The Chu-Sarysu is the world’s third-largest sediment-hosted copper basin, after the Central African Copperbelt and European Kupferschiefer, hosting 27 million tonnes of known copper. The basin is host to the world-class Dzhezkazgan deposit, which has been continuously mined for over a century.
As announced on February 12, 2025, Ivanhoe has committed to fund $18.7 million in exploration activities over an initial two-year period, with earn-in rights to further increase its ownership up to 80% over time.
Exploration activities began during the first quarter of 2025, including the hiring of an exploration team as well as tendering and awarding an airborne geophysics contract.
Fieldwork on the Merke licence has identified copper mineralization outcropping on surface, with an approximately 20-metre thick zone. Reconnaissance work by Pallas and Ivanhoe Mines has identified visible copper mineralization at surface, in the form of malachite, azurite and chalcocite on the Merke licence.
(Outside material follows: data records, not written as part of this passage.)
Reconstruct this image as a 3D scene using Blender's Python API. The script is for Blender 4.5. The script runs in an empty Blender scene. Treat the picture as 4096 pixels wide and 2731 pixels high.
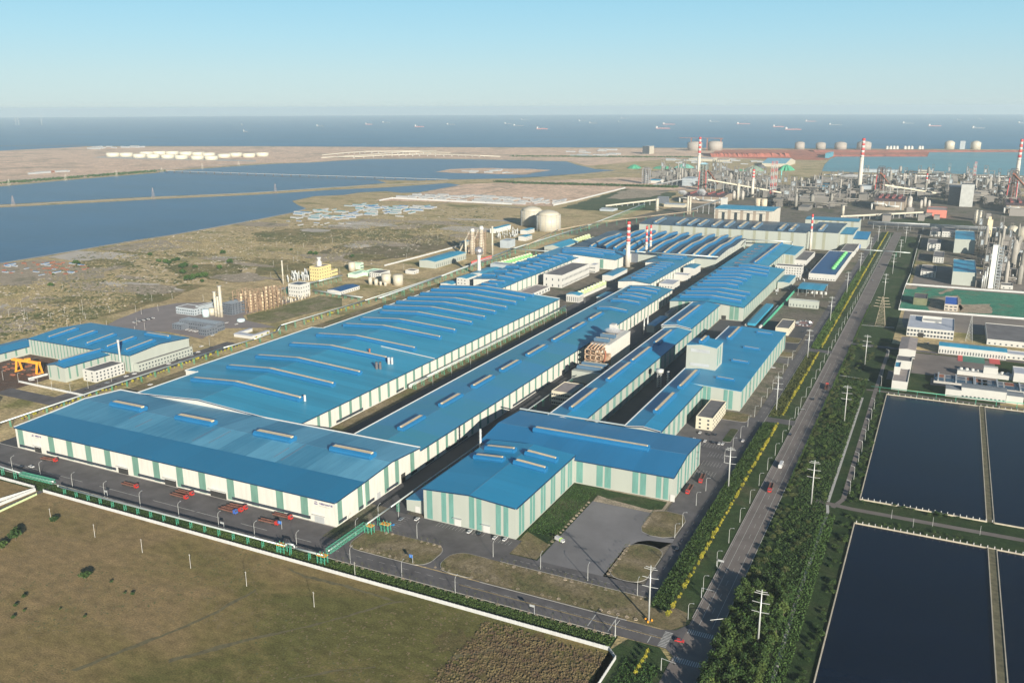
import bpy, bmesh, math, random
from math import sin, cos, pi, radians, atan2, hypot, sqrt
from mathutils import Vector, Matrix

# ------------------------------------------------------------------ camera
PITCH, ROLL, YAW, CAMH = radians(14.9558), radians(-0.17978), radians(26.357), 250.0
FPX, CX, CY = 3501.35, 2048.0, 1365.5
sc = bpy.context.scene
cd = bpy.data.cameras.new('camera'); cam = bpy.data.objects.new('camera', cd); sc.collection.objects.link(cam)
cd.sensor_width = 36; cd.lens = 36*FPX/4096; cd.clip_start = 1; cd.clip_end = 90000
def _r(v):
    return Vector((v[0]*cos(YAW)-v[1]*sin(YAW), v[0]*sin(YAW)+v[1]*cos(YAW), v[2]))
_R = Vector((1,0,0)); _F = Vector((0,cos(PITCH),-sin(PITCH))); _U = Vector((0,sin(PITCH),cos(PITCH)))
CR = _r(cos(ROLL)*_R+sin(ROLL)*_U); CU = _r(-sin(ROLL)*_R+cos(ROLL)*_U); CF = _r(_F)
cam.matrix_world = Matrix(((CR.x,CU.x,-CF.x,0),(CR.y,CU.y,-CF.y,0),(CR.z,CU.z,-CF.z,CAMH),(0,0,0,1)))
sc.camera = cam

# ------------------------------------------------------------------ light
SUN_EL, SUN_AZ = radians(16.5), atan2(0.731, -0.682)      # azimuth from +Y towards +X
w = bpy.data.worlds.new('World'); sc.world = w; w.use_nodes = True
nt = w.node_tree; nt.nodes.clear()
o_ = nt.nodes.new('ShaderNodeOutputWorld'); b_ = nt.nodes.new('ShaderNodeBackground'); s_ = nt.nodes.new('ShaderNodeTexSky')
s_.sky_type = 'NISHITA'; s_.sun_disc = False; s_.sun_elevation = SUN_EL; s_.sun_rotation = SUN_AZ
s_.air_density = 1.0; s_.dust_density = 0.1; s_.ozone_density = 3.0; s_.altitude = 0
b_.inputs['Strength'].default_value = 0.115
# clear maritime sky: the physical sky blended with the pale band that sea haze gives it near the horizon
tc_ = nt.nodes.new('ShaderNodeTexCoord'); sx_ = nt.nodes.new('ShaderNodeSeparateXYZ'); rr_ = nt.nodes.new('ShaderNodeValToRGB'); b2_ = nt.nodes.new('ShaderNodeBackground'); mx_ = nt.nodes.new('ShaderNodeMixShader')
nt.links.new(tc_.outputs['Generated'], sx_.inputs[0]); nt.links.new(sx_.outputs['Z'], rr_.inputs[0])
el_ = rr_.color_ramp.elements; el_[0].position = 0.0; el_[0].color = (0.218,0.298,0.333,1); el_[1].position = 1.0; el_[1].color = (0.014,0.038,0.085,1)
for p_, c_ in ((0.035,(0.208,0.300,0.340,1)),(0.075,(0.172,0.298,0.358,1)),(0.115,(0.138,0.282,0.358,1)),(0.22,(0.06,0.14,0.21,1)),(0.45,(0.024,0.06,0.115,1))):
    e_ = el_.new(p_); e_.color = c_
nt.links.new(rr_.outputs[0], b2_.inputs[0]); b2_.inputs['Strength'].default_value = 1.0; mx_.inputs[0].default_value = 0.9
nt.links.new(s_.outputs[0], b_.inputs[0]); nt.links.new(b_.outputs[0], mx_.inputs[1]); nt.links.new(b2_.outputs[0], mx_.inputs[2]); nt.links.new(mx_.outputs[0], o_.inputs[0])
sl = bpy.data.lights.new('sun', 'SUN'); sl.energy = 5.0; sl.angle = radians(0.5); sl.color = (1.0, 0.91, 0.76)
so = bpy.data.objects.new('sun', sl); sc.collection.objects.link(so)
sdir = Vector((sin(SUN_AZ)*cos(SUN_EL), cos(SUN_AZ)*cos(SUN_EL), sin(SUN_EL)))
so.rotation_euler = sdir.to_track_quat('Z', 'Y').to_euler(); so.location = (100, -100, 400)
sc.view_settings.view_transform = 'Standard'; sc.view_settings.look = 'None'
sc.view_settings.exposure = 1.08; sc.view_settings.gamma = 1
sc.render.engine = 'CYCLES'
try: sc.cycles.volume_bounces = 1; sc.cycles.max_bounces = 6
except Exception: pass

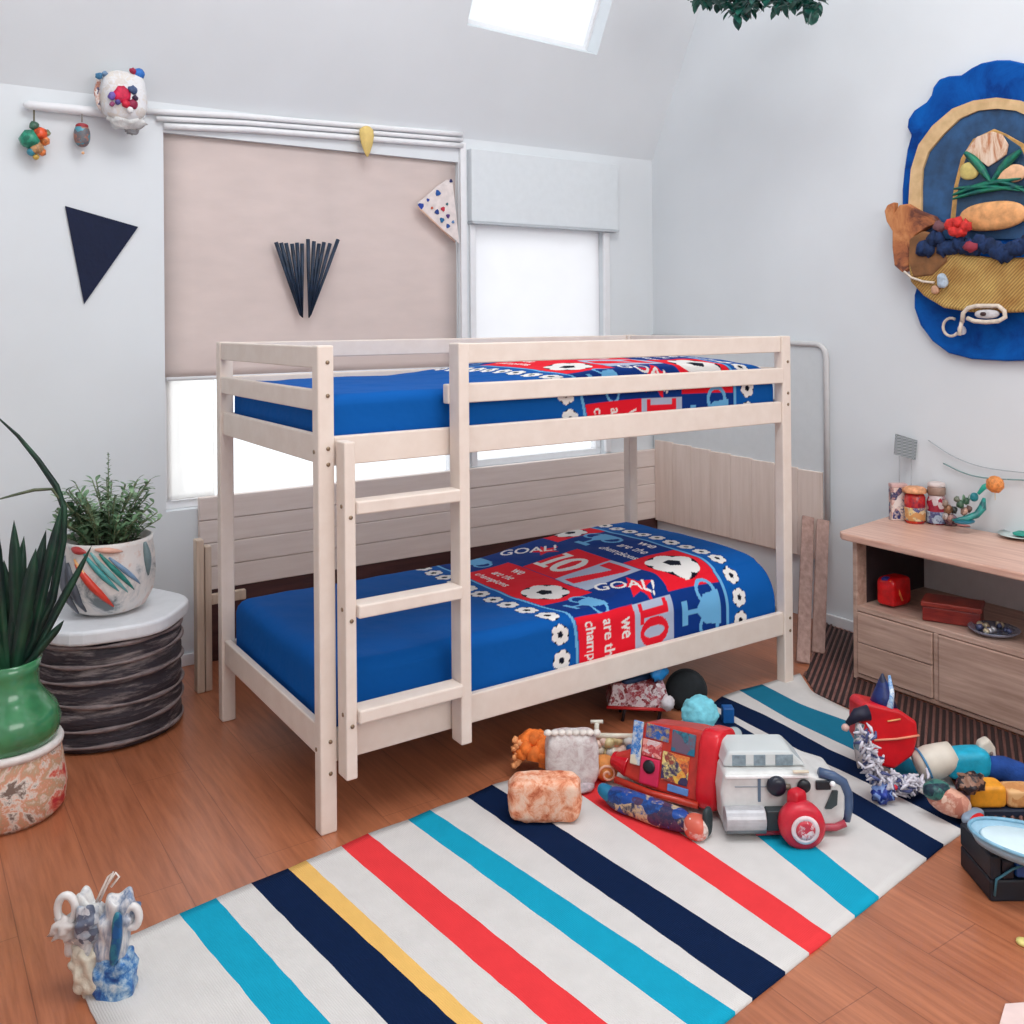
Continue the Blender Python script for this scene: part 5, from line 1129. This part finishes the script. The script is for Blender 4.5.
# ------------------------------------------------------------------ crumpled plastic toy front left
M, k = frame(102, 996, RZ0)
def mv(px, py, y=.0): return M @ Vector(((px-102)*k, y, (996-py)*k))
pt = thing('plastic_bag_toy', M.translation, 'crumpled white and blue plastic bag toy on the left corner of the rug', 'toy bag')
rbm = M.to_3x3().to_4x4()
build('white_side', G().rbox(M @ Vector((-20*k, .03, 56*k)), (19*k, .025, 32*k), 2.4, 20, .6, 34, (M.to_3x3() @ RY(.12).to_3x3()).to_4x4(), 3), paint([(160, 164, 172), (212, 210, 208), (230, 228, 224)], 22, .3, .4, .5), pt)
build('grey_patch', G().rbox(mv(88, 925, -.0), (.024, .018, .040), 2.4, 18, .45, 50, seed=2), patch([(120, 132, 150), (160, 168, 180), (200, 200, 204), (92, 100, 120)], 50, .3, .3), pt)
build('striped_side', G().rbox(mv(113, 936, .02), (.036, .026, .078), 3, 20, .32, 40, (M.to_3x3() @ RY(.22).to_3x3()).to_4x4()), paint([(70, 100, 140), (160, 168, 184), (214, 212, 212), (228, 226, 224)], 24, .3, .3, .3, (1.4, 1.4, .35)), pt)
build('blue_band', G().rbox(mv(119, 935, -.012), (.011, .008, .055), 3, 10, .25, 30, (M.to_3x3() @ RY(.1).to_3x3()).to_4x4()), patch([(20, 90, 150), (14, 80, 130), (40, 120, 140)], 40, .3), pt)
build('blue_foot', G().rbox(mv(113, 981, .015), (.042, .03, .052), 4, 18, .22, 44, (M.to_3x3() @ RY(-.1).to_3x3()).to_4x4()), paint([(20, 70, 140), (60, 120, 180), (150, 180, 206), (206, 214, 220)], 34, .3, .3, .3), pt)
build('cream_puff', G().rbox(mv(86, 974, .02), (.036, .03, .060), 2.4, 20, .45, 50, (M.to_3x3() @ RY(-.25).to_3x3()).to_4x4(), 5), plain((214, 206, 188), .6, .12, 50, .5), pt)
for cx_, cy_, rr_ in ((65, 912, 12), (131, 920, 9)):
    g = G().tube([mv(cx_+rr_*.75*math.cos(a), cy_+rr_*math.sin(a)*1.15, .01) for a in [2*math.pi*i/20 for i in range(20)]], .0085, 8, closed=True); build('curled_handle', g, plain((222, 218, 216), .35, .1), pt)
g = G()
for P in (((95, 905), (101, 892), (107, 880), (112, 875), (108, 884), (100, 898)), ((98, 905), (106, 888), (115, 876), (118, 880), (110, 890)), ((60, 926), (66, 938), (72, 946)), ((56, 934), (64, 936), (74, 944))):
    build('clear_straw', G().tube([mv(x, y, .01) for x, y in P], .0026, 6), plain((236, 226, 218), .2, .1), pt)
build('torn_edge', G().blob(mv(66, 930, .01), (.03, .02, .024), 3, .7, 4, 9), plain((214, 206, 202), .4, .1), pt)
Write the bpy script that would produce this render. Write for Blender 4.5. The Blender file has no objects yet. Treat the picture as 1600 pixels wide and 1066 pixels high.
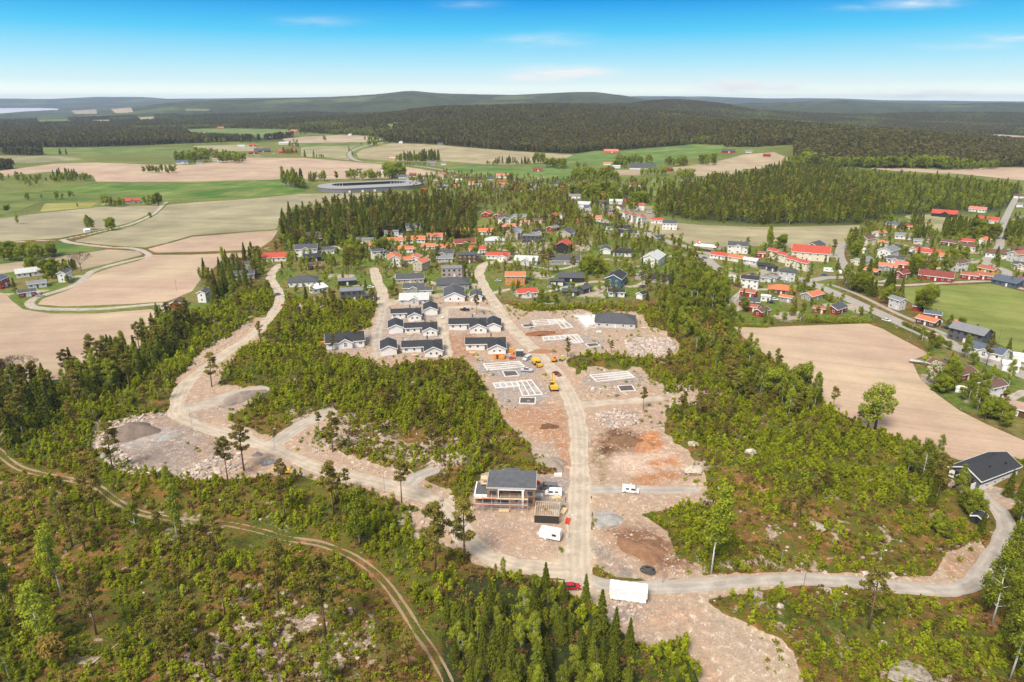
import bpy, math, random
import numpy as np
R = math.radians
rng = np.random.default_rng(7)
random.seed(7)
SC = bpy.context.scene
COL = SC.collection

# ------------------------------------------------------------------ camera
PITCH = R(19.41); FPX = 1067.0; CAMZ = 110.0
cp, sp = math.cos(PITCH), math.sin(PITCH)
cam_d = bpy.data.cameras.new("camera"); cam = bpy.data.objects.new("camera", cam_d); COL.objects.link(cam)
cam.location = (0, 0, CAMZ); cam.rotation_euler = (R(90) - PITCH, 0, 0)
cam_d.sensor_width = 36; cam_d.lens = 24.0; cam_d.clip_start = 1; cam_d.clip_end = 90000
SC.camera = cam

# ------------------------------------------------------------------ sun and sky
SUN_EL, SUN_AZ = R(52), R(212)       # azimuth clockwise from +Y (the view direction); behind the camera, a little left
sl = bpy.data.lights.new("sun", 'SUN'); sun = bpy.data.objects.new("sun", sl); COL.objects.link(sun)
sl.energy = 2.95; sl.angle = R(22); sl.color = (1.0, 0.905, 0.78)
sun.rotation_euler = (R(90) - SUN_EL, 0, -SUN_AZ + math.pi)
sun.location = (0, 0, 300)

W = bpy.data.worlds.new("World"); SC.world = W; W.use_nodes = True
def nodes_clear(nt):
    for n in list(nt.nodes): nt.nodes.remove(n)
nt = W.node_tree; nodes_clear(nt)
def N(nt, t, **k):
    n = nt.nodes.new(t)
    for a, b in k.items():
        if a.startswith('i_'):
            key = a[2:]
            key = int(key) if key.isdigit() else key.replace('_', ' ')
            n.inputs[key].default_value = b
        else: setattr(n, a, b)
    return n
def LK(nt, a, ao, b, bi): nt.links.new(a.outputs[ao], b.inputs[bi])
def ramp(nt, stops, interp='LINEAR'):
    n = nt.nodes.new('ShaderNodeValToRGB'); cr = n.color_ramp; cr.interpolation = interp
    while len(cr.elements) > 1: cr.elements.remove(cr.elements[-1])
    cr.elements[0].position = stops[0][0]; cr.elements[0].color = (*stops[0][1], 1)
    for p, c in stops[1:]:
        e = cr.elements.new(p); e.color = (*c, 1)
    return n
def mth(nt, op, a=None, b=None, c=None, clamp=False):
    n = nt.nodes.new('ShaderNodeMath'); n.operation = op; n.use_clamp = clamp
    for i, v in enumerate((a, b, c)):
        if v is None: continue
        if isinstance(v, tuple): nt.links.new(v[0].outputs[v[1]], n.inputs[i])
        else: n.inputs[i].default_value = v
    return n
sky = N(nt, 'ShaderNodeTexSky', sky_type='NISHITA', sun_disc=False, sun_elevation=SUN_EL, sun_rotation=SUN_AZ,
        altitude=0, air_density=1.0, dust_density=0.4, ozone_density=1.5)
tc = N(nt, 'ShaderNodeTexCoord'); sep = N(nt, 'ShaderNodeSeparateXYZ'); LK(nt, tc, 'Generated', sep, 0)
def srgb(r, g, b, k=1.0):
    f = lambda c: (c/255/12.92 if c <= 10 else ((c/255+.055)/1.055)**2.4) * k
    return (f(r), f(g), f(b))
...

The licence is located in the south of the Chu-Sarysu Basin, and includes a 36-kilometre-long, historically-identified stratigraphic trend, with multiple samples returning between 1.0% and 5.0% copper.
The approximately 15,000-metre drill campaign, planned for 2025 has commenced in the western section of the joint venture’s licence package on the Glubokoe licence several hundred kilometers to the north of the Merke licence. Drilling has started within 10 months of forming the joint venture with Pallas Resources.
The first drill hole is testing potential extensions of mineralization first noted in a Soviet-era stratigraphic hole drilled in the 1980s, which intersected three separate copper-bearing intervals over 26 metres.
The initial drill holes in the 2025 campaign are expected to be between 800 and 1,000 metres deep, and will assist with calibrating the results with historic and newly acquired geophysical datasets. This in turn will inform the stratigraphic and facies models, as well as help identify drill targets for the remainder of the current approximately 15,000-metre program.